> To do: Reproduce exactly the lines from the one containing "Write a Blender" through the end of the listing, minus the pictures.
+++ Material for this exercise
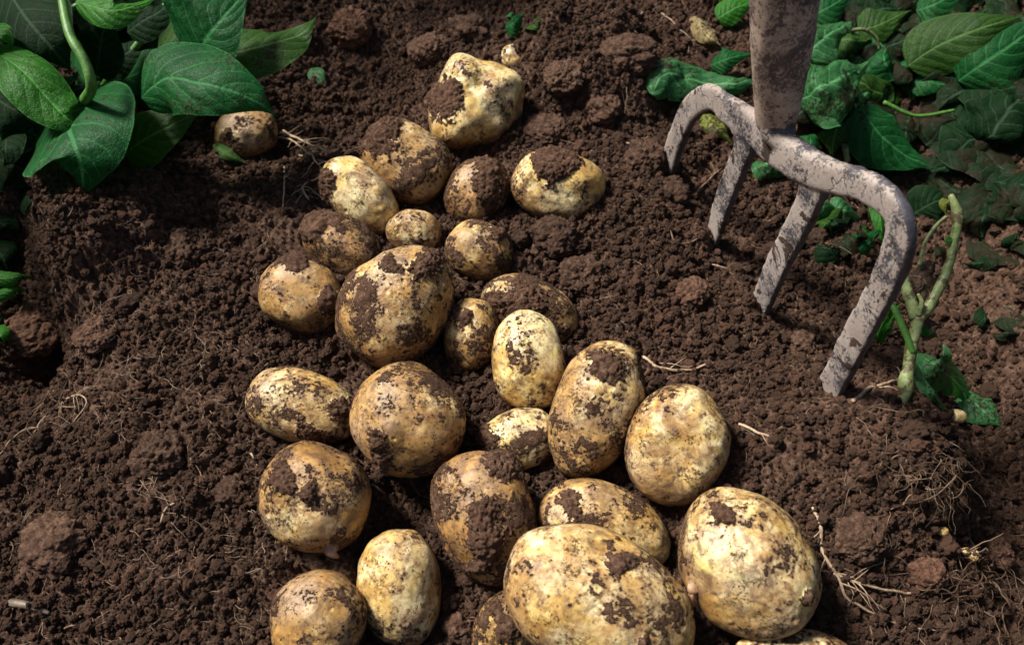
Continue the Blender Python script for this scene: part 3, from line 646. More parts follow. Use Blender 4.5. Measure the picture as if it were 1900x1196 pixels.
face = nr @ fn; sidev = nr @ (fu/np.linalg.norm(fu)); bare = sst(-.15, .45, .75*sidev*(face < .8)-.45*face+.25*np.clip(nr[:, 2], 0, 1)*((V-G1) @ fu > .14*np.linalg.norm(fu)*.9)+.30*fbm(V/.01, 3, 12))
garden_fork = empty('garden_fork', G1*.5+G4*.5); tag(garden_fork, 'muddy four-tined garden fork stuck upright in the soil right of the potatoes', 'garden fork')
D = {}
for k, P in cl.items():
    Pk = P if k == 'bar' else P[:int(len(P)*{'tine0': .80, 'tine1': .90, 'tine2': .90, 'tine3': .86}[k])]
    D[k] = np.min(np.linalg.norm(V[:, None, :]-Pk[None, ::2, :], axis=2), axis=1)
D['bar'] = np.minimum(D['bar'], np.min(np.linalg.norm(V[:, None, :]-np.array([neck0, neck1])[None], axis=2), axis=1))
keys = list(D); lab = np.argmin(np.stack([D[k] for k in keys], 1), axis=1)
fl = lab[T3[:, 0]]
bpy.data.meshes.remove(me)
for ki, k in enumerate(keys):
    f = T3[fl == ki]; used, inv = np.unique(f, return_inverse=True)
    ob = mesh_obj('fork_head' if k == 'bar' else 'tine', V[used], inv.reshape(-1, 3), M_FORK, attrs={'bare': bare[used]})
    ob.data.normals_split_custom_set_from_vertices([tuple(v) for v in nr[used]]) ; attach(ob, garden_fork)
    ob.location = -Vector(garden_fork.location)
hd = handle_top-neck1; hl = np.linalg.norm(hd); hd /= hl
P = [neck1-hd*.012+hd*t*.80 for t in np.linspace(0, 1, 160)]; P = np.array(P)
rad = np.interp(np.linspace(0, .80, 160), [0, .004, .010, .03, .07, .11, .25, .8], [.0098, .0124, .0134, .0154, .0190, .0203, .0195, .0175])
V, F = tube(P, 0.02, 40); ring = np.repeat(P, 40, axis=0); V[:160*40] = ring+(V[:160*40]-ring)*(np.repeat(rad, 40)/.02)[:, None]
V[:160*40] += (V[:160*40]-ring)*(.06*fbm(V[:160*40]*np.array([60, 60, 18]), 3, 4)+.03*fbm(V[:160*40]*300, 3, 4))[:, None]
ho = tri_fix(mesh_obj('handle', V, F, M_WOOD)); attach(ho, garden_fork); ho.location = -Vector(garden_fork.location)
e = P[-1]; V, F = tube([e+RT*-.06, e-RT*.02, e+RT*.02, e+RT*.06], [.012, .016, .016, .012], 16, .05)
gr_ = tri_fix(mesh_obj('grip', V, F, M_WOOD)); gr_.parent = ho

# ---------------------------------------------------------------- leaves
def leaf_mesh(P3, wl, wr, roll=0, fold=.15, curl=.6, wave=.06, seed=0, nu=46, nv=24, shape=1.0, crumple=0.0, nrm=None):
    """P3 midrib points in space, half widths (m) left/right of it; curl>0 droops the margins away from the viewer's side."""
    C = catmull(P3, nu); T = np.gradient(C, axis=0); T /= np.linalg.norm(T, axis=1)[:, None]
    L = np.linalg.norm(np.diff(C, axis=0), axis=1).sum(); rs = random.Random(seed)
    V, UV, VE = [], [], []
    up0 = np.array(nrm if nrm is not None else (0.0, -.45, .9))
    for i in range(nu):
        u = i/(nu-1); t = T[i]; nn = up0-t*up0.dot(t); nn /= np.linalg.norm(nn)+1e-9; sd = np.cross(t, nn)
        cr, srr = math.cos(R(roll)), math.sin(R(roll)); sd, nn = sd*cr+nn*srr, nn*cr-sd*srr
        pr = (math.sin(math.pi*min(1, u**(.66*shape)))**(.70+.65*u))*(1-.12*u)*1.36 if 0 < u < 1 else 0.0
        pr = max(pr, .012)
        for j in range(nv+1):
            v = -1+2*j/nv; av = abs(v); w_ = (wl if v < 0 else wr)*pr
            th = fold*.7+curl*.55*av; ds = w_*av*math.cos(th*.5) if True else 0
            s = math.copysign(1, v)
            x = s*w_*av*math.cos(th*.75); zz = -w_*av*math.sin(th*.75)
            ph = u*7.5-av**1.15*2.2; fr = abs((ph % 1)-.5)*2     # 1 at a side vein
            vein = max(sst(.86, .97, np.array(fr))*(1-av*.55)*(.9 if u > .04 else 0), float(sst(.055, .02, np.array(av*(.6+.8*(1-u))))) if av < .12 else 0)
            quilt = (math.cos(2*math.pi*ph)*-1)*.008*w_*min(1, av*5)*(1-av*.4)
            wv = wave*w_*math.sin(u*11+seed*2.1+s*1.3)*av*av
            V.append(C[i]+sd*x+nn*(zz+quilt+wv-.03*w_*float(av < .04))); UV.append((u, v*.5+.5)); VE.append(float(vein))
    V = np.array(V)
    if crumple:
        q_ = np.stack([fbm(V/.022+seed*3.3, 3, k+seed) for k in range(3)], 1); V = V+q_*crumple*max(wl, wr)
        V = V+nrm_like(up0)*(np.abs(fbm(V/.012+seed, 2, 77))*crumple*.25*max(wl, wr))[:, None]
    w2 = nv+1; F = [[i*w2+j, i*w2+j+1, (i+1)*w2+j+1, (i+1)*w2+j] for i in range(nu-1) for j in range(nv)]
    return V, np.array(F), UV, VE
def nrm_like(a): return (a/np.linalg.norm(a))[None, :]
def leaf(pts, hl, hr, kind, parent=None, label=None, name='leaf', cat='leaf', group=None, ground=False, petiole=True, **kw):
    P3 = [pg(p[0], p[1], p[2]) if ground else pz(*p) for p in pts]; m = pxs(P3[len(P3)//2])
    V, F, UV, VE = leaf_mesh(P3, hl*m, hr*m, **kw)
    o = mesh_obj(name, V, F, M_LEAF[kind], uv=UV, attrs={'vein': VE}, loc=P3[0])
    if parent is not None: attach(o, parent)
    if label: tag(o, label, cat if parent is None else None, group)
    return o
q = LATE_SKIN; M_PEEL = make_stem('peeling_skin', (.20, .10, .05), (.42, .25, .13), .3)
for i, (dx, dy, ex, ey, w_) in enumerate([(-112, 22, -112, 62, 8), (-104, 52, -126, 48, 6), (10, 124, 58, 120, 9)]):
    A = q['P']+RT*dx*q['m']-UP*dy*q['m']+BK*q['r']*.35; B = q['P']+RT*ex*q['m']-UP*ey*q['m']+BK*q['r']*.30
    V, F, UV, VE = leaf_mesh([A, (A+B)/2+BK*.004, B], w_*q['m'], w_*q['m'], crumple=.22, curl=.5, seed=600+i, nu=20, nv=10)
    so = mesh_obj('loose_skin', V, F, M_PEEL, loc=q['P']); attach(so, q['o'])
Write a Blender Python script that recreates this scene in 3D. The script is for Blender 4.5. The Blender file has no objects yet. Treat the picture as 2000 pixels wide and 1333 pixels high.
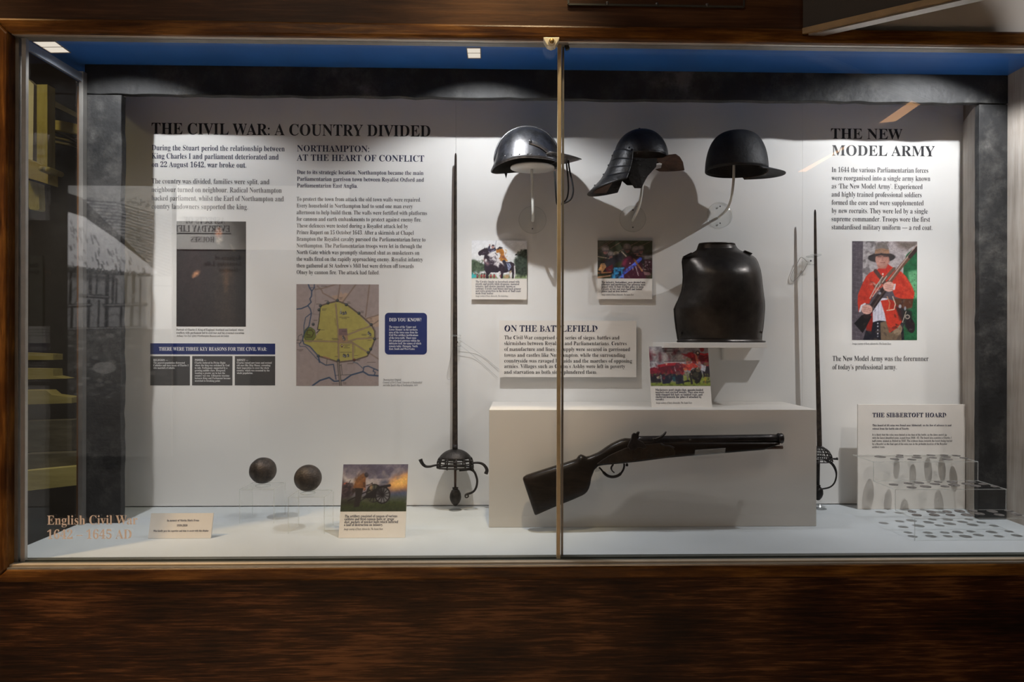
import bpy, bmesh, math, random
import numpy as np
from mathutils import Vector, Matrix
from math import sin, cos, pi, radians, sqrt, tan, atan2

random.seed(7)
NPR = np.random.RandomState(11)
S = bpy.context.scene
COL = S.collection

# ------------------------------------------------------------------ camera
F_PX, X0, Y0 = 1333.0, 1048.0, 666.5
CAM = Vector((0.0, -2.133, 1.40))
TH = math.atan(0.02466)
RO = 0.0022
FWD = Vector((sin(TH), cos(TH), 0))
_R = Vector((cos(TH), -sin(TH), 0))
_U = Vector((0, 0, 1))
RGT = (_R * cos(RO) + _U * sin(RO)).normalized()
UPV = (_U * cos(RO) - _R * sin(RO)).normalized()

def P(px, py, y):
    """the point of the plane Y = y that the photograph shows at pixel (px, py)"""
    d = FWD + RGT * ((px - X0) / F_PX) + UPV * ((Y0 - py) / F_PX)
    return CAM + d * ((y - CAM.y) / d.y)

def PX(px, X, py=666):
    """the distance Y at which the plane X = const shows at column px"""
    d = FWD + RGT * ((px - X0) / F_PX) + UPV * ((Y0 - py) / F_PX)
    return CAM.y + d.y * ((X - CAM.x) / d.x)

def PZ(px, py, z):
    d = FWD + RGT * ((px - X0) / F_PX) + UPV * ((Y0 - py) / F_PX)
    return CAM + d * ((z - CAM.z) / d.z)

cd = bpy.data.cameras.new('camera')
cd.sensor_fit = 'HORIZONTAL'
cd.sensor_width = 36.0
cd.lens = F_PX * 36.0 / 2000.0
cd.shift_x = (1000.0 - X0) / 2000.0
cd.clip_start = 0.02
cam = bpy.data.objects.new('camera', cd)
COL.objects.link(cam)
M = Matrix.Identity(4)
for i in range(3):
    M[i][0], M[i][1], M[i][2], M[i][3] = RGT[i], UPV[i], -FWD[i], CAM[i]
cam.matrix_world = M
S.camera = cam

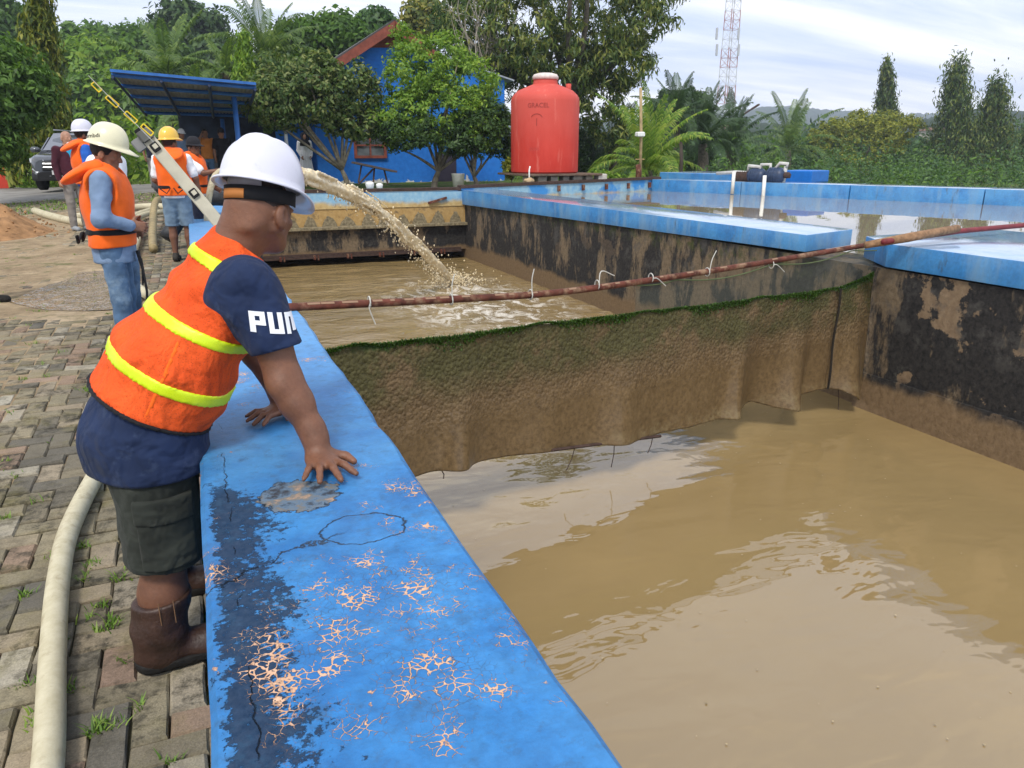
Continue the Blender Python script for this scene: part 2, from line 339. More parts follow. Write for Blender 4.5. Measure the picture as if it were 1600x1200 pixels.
++++++
> Response:
Write a Blender Python script that recreates this scene in 3D. The script is for Blender 4.5. The Blender file has no objects yet. Treat the picture as 2000 pixels wide and 1333 pixels high.
import bpy, bmesh, math, random
import numpy as np
from mathutils import Vector, Matrix
from math import sin, cos, pi, radians, sqrt, tan, atan2

random.seed(7)
NPR = np.random.RandomState(11)
S = bpy.context.scene
COL = S.collection

# ------------------------------------------------------------------ camera
F_PX, X0, Y0 = 1333.0, 1048.0, 666.5
CAM = Vector((0.0, -2.133, 1.40))
TH = math.atan(0.02466)
RO = 0.0022
FWD = Vector((sin(TH), cos(TH), 0))
_R = Vector((cos(TH), -sin(TH), 0))
_U = Vector((0, 0, 1))
RGT = (_R * cos(RO) + _U * sin(RO)).normalized()
UPV = (_U * cos(RO) - _R * sin(RO)).normalized()

def P(px, py, y):
    """the point of the plane Y = y that the photograph shows at pixel (px, py)"""
    d = FWD + RGT * ((px - X0) / F_PX) + UPV * ((Y0 - py) / F_PX)
    return CAM + d * ((y - CAM.y) / d.y)

def PX(px, X, py=666):
    """the distance Y at which the plane X = const shows at column px"""
    d = FWD + RGT * ((px - X0) / F_PX) + UPV * ((Y0 - py) / F_PX)
    return CAM.y + d.y * ((X - CAM.x) / d.x)

def PZ(px, py, z):
    d = FWD + RGT * ((px - X0) / F_PX) + UPV * ((Y0 - py) / F_PX)
    return CAM + d * ((z - CAM.z) / d.z)

cd = bpy.data.cameras.new('camera')
cd.sensor_fit = 'HORIZONTAL'
cd.sensor_width = 36.0
cd.lens = F_PX * 36.0 / 2000.0
cd.shift_x = (1000.0 - X0) / 2000.0
cd.clip_start = 0.02
cam = bpy.data.objects.new('camera', cd)
COL.objects.link(cam)
M = Matrix.Identity(4)
for i in range(3):
    M[i][0], M[i][1], M[i][2], M[i][3] = RGT[i], UPV[i], -FWD[i], CAM[i]
cam.matrix_world = M
S.camera = cam

Continue the Blender Python script for this scene: part 2, from line 339. More parts follow. Write for Blender 4.5. Measure the picture as if it were 1600x1200 pixels.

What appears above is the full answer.